Scene modeling code data:
* Start *

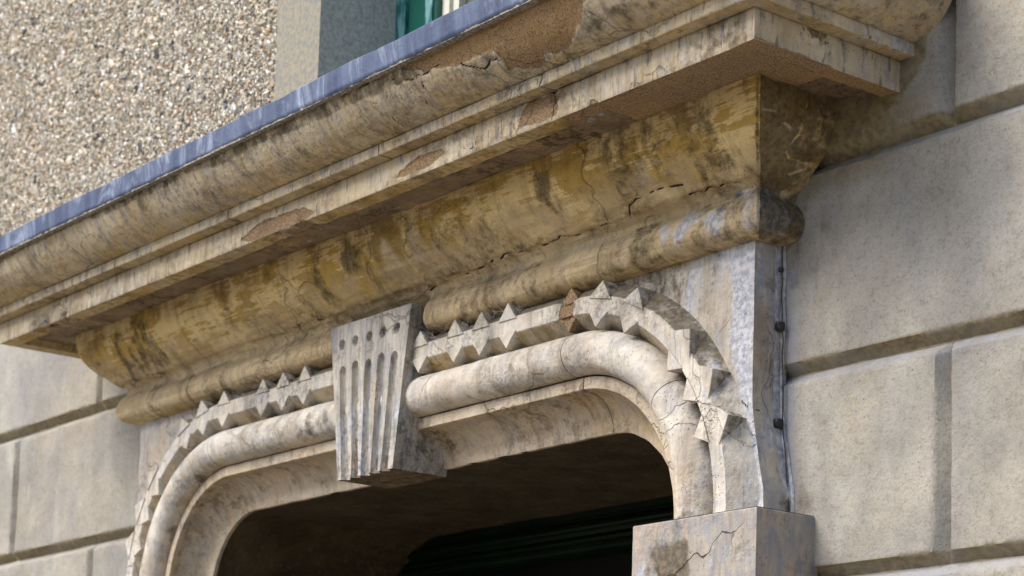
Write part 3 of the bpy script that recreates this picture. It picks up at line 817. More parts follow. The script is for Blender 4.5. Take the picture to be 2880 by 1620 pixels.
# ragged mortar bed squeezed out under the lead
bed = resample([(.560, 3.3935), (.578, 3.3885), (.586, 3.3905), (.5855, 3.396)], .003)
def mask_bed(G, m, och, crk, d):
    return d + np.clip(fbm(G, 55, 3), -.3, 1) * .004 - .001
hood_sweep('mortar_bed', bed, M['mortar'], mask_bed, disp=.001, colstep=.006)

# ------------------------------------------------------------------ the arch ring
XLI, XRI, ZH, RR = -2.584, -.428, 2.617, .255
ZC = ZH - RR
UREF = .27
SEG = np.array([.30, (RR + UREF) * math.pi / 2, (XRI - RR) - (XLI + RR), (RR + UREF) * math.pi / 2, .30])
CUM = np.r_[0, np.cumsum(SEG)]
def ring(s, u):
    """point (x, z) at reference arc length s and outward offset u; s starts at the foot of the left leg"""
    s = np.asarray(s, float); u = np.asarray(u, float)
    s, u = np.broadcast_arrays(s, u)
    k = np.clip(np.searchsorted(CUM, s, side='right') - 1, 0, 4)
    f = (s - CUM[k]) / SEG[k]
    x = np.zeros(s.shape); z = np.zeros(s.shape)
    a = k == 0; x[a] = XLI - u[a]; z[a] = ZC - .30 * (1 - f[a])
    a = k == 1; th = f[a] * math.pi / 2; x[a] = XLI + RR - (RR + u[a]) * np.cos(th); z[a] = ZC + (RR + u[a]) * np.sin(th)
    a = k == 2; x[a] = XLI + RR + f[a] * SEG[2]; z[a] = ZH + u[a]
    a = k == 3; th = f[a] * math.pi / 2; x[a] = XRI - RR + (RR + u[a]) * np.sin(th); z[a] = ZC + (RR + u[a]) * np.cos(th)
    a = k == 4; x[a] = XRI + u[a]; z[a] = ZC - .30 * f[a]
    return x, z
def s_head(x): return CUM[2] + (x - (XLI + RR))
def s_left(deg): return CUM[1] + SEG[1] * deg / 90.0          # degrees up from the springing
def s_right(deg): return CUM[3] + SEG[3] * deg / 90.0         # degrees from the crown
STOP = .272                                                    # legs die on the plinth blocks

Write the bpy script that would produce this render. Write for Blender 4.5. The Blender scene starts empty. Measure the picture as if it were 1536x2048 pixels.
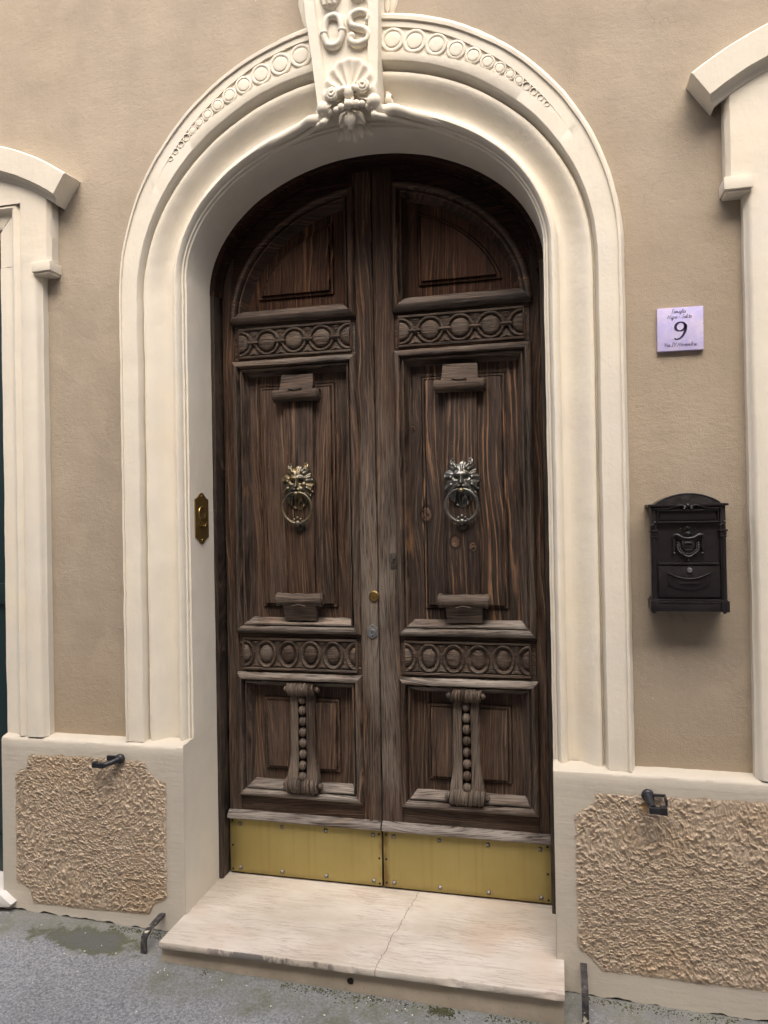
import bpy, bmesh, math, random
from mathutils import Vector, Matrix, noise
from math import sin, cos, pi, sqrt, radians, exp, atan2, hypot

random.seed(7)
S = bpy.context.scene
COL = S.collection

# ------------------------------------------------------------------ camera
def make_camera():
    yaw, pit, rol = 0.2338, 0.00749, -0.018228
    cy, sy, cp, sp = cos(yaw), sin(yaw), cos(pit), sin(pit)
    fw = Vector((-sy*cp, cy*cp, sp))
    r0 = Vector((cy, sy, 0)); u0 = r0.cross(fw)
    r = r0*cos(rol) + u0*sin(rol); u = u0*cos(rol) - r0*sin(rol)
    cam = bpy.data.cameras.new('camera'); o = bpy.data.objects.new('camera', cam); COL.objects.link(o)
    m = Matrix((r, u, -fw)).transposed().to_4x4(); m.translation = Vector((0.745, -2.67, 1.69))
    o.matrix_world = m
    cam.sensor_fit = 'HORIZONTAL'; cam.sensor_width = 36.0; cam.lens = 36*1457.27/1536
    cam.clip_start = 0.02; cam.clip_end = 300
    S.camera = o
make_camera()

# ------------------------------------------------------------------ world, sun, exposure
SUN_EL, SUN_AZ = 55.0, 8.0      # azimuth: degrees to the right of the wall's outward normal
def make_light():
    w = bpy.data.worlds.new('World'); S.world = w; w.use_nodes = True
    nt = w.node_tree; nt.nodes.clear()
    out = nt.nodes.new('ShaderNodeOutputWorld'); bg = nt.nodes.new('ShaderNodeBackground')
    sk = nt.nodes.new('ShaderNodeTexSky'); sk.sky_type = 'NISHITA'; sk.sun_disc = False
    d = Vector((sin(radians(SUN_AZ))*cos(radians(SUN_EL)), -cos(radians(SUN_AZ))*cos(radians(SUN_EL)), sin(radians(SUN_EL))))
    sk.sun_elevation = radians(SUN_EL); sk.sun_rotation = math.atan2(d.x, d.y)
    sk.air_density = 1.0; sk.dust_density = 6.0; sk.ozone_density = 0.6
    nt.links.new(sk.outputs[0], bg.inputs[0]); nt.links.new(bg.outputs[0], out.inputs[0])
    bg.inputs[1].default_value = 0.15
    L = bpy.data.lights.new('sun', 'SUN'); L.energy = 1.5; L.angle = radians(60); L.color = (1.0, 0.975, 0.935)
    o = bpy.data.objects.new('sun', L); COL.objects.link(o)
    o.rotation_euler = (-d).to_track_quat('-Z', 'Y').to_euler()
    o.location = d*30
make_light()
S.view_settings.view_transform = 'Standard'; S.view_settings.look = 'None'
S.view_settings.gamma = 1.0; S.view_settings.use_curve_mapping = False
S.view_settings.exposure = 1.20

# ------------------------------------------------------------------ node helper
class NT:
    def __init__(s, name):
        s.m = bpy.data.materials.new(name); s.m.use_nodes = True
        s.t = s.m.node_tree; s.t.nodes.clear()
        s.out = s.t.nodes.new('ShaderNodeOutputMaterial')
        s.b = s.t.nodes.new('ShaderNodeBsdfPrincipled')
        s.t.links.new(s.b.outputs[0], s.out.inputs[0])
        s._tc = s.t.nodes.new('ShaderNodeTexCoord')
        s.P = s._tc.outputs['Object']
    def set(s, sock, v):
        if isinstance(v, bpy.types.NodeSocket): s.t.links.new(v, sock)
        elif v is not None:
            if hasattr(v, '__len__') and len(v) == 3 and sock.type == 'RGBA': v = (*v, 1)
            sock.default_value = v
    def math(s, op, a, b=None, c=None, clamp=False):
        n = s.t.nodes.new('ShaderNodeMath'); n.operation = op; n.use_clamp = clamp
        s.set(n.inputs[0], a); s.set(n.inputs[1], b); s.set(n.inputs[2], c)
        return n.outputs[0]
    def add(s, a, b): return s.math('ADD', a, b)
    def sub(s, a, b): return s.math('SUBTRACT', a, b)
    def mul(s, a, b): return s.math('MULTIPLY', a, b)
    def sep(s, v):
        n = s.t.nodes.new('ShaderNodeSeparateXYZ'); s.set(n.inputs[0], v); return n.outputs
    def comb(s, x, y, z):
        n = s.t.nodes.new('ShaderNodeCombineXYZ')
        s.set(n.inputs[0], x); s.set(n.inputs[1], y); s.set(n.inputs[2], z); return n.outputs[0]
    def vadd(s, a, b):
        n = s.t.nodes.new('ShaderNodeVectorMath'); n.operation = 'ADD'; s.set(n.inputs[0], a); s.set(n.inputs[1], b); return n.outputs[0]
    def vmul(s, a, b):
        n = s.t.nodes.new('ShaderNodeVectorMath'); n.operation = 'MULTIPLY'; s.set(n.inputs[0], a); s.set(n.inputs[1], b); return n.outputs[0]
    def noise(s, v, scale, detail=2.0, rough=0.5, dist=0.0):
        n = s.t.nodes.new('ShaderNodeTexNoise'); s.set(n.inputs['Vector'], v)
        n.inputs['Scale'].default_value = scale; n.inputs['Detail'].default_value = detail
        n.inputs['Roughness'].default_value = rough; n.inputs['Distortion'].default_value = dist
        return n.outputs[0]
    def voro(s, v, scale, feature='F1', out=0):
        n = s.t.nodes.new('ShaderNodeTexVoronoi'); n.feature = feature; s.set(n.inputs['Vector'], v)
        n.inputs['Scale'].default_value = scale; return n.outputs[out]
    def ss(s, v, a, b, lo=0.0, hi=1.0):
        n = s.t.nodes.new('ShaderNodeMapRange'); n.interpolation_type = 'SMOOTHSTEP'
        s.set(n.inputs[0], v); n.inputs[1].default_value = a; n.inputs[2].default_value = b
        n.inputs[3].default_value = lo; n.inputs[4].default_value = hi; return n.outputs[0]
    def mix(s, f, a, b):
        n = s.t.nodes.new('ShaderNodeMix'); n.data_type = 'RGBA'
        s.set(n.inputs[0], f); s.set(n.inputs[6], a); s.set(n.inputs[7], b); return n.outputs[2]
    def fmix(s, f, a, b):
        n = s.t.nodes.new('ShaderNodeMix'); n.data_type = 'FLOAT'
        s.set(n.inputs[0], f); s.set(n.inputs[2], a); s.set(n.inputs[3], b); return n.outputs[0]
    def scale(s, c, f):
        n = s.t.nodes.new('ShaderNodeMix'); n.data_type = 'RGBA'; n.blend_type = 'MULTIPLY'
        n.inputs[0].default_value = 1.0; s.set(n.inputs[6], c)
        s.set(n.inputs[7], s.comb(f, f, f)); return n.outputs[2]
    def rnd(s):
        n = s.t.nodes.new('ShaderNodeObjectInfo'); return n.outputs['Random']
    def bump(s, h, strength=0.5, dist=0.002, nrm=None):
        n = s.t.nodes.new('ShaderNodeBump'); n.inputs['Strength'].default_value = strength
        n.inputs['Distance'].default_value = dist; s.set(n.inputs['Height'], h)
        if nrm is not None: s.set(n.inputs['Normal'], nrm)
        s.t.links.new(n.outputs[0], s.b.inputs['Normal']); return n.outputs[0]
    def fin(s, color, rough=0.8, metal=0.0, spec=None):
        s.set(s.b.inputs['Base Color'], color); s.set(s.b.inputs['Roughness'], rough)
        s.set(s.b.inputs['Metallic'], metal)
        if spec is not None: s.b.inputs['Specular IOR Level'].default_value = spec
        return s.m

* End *

◆ **Written task**
Give again, word for word, every line from the top of the data above to the line holding "mask_bed, disp=.001, colstep=.006)", inclusive, with the pictures left out.

◆ **Complete output**
Write part 3 of the bpy script that recreates this picture. It picks up at line 817. More parts follow. The script is for Blender 4.5. Take the picture to be 2880 by 1620 pixels.
# ragged mortar bed squeezed out under the lead
bed = resample([(.560, 3.3935), (.578, 3.3885), (.586, 3.3905), (.5855, 3.396)], .003)
def mask_bed(G, m, och, crk, d):
    return d + np.clip(fbm(G, 55, 3), -.3, 1) * .004 - .001
hood_sweep('mortar_bed', bed, M['mortar'], mask_bed, disp=.001, colstep=.006)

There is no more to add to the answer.